Jean-Marie Le Pen ne se contente pas d'en appeler subliminalement à la tradition évangélique comme il l'a fait dimanche dernier («n'ayez pas peur», «allez dans l'espérance»), il invoque de plus en plus souvent les mânes d'un de ses pires ennemis de la fin des années cinquante et des années soixante. Ainsi, mardi dernier, il déclarait: «Croyez-vous, comme disait le général de Gaulle, que c'est à mon âge que je vais devenir dictateur?» Et vendredi, lors d'une conférence de presse, il l'annexait à sa conception de la Nation et à sa politique européenne, en le citant: «Un pays, c'est un Etat, une armée, une monnaie.» «Nous souhaitons, a-t-il ajouté, la renégociation des traités, estimant que la dérive de l'Europe de Maastricht vers l'euromondialisme prive notre pays d'un élément fondamental et constitutionnel, son indépendance.»

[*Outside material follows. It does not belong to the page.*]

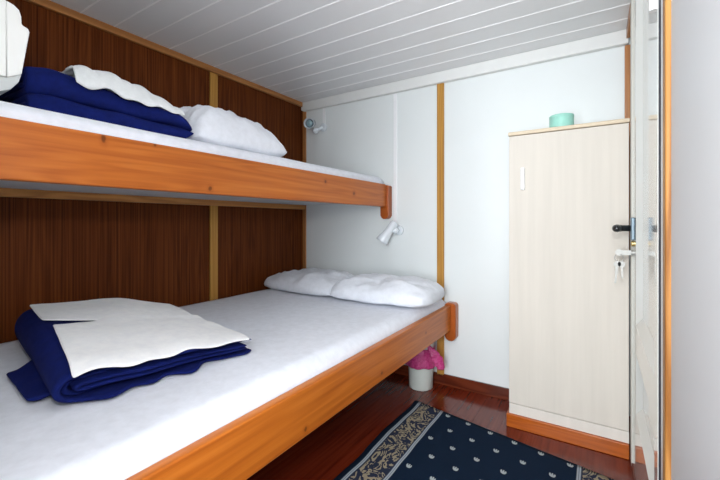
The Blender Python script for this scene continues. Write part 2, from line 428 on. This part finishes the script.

Ce retour en arrière est en effet un préalable si Jean-Marie Le Pen veut pouvoir appliquer les trois principes fondateurs de son programme: le protectionnisme économique, social (la préférence nationale) et démographique.
Première mesure antieuropéenne: un référendum pour le rétablissement du franc, avec le maintien d'une monnaie commune du type ECU qui a précédé l'euro. Deuxième mesure: un référendum pour empêcher les dévolutions de souveraineté à l'Union européenne et rétablir la supériorité des lois françaises sur les traités européens et internationaux. Troisième mesure: la dénonciation de toutes les lois et traités sur la libre circulation des extra-communautaires, et la remise en question de la politique concernant l'asile et les droits politiques, économiques et sociaux des étrangers en France. Quatrième mesure: rétablissement des frontières douanières concernant les personnes et les biens.
Ces frontières permettront à son gouvernement d'imposer des taxes sur les biens produits dans les pays qui ne soumettent pas les entreprises aux mêmes contraintes que les entreprises françaises (cinquième mesure). Jean-Marie Le Pen introduira dans la Constitution la préférence nationale par référendum. Cette préférence doit permettre de donner la priorité aux Français pour tous les emplois, une «discrimination positive» selon un responsable du Front national Jeunesse (sixième mesure). Elle aboutira aussi à la séparation du système de protection sociale destiné aux Français et aux résidents étrangers, notamment par la création d'un régime de sécurité sociale spécial qui devrait être financé en partie par les pays d'origine (septième mesure).
Le protectionnisme démographique a pour but de rétablir l'équilibre entre la population française et étrangère. Huitième mesure: expulsion des étrangers en situation irrégulière ou ayant commis des délits. Neuvième mesure: construction de camps de transit destinés à isoler les étrangers expulsables et ceux qui seraient entrés illégalement en France.
Dixième mesure: aides économiques pour favoriser le retour des étrangers dans leur pays. Onzième mesure: une politique nataliste vigoureuse, avec en particulier l'établissement d'un revenu parental égal au salaire minimum pour les Français. Mais ce protectionnisme démographique a une dimension ethnique, puisque Jean-Marie Le Pen modifiera la loi sur la nationalité, en en supprimant l'acquisition pour les étrangers nés en France, c'est-à-dire en remplaçant le droit du sol par le droit du sang (douzième mesure).
Enfin, au lendemain du deuxième tour des législatives, Jean-Marie Le Pen proposera une treizième mesure qui le distingue de tous les candidats qui se sont présentés au premier tour de l'élection présidentielle, à l'exception de Bruno Mégret: le rétablissement de la peine de mort. C'est désormais la seule originalité de son programme de lutte contre l'insécurité.
Ces projets sont connus. Ils sont inscrits dans les textes publiés par son parti. Jean-Marie Le Pen les défend avec plus de politesse, mais avec autant de précision.